National Galleries of Scotland acquires long lost painting of Bonnie Prince Charlie

A long lost painting of Bonnie Prince Charlie has been acquired by the National Galleries of Scotland. It portrays the Young Pretender during the ill-fated Jacobite Rising of 1745 and is through the be only one painted in Britain during his lifetime. The National Galleries of Scotland spent two years in negotiations. The painting is now the centrepiece of a display of Jacobite art treasures that had been largely unseen for more than 250 years. The painting was created at Holyrood Palace by Allan Ramsay in October 1745 and was part of the private art collection of Gosford House, the historic seat of the Earls of Wemyss and March. A letter was discovered summoning the painter Ramsay to paint the Prince’s portrait and a black and white photograph of the painting was found in an archive. It was discovered through detective work by art historian Dr. Bendor Grosvenor.

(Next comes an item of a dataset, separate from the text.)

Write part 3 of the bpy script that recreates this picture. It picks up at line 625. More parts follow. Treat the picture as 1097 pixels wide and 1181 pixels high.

The painting is valued at more than £1.1 million and has now gone on display at the Scottish National Portrait Gallery in Edinburgh, just weeks before the 270th anniversary of the Battle of Culloden, where the Young Pretender was defeated and forced to flee into exile. The portrait shows the prince turning to confront the viewer. He is wearing a powdered wig, a velvet robe fringed with ermine and the blue riband and star of the Order of the Garter.

The painting was donated to the National Galleries of Scotland through a scheme which allows majors works to be transferred to public ownership instead of paying inheritance tax, at no cost to museums and galleries.

Bonnie Prince Charlie, or Charles Edward Stuart, was the son of Maria Klementyna Sobieska and James Francis Edward Stuart, who was the son of the deposed James II and Mary of Modena. He fathered two illegitimate children while in exile, but his marriage to Princess Louise of Stolberg-Gedern produced no issue.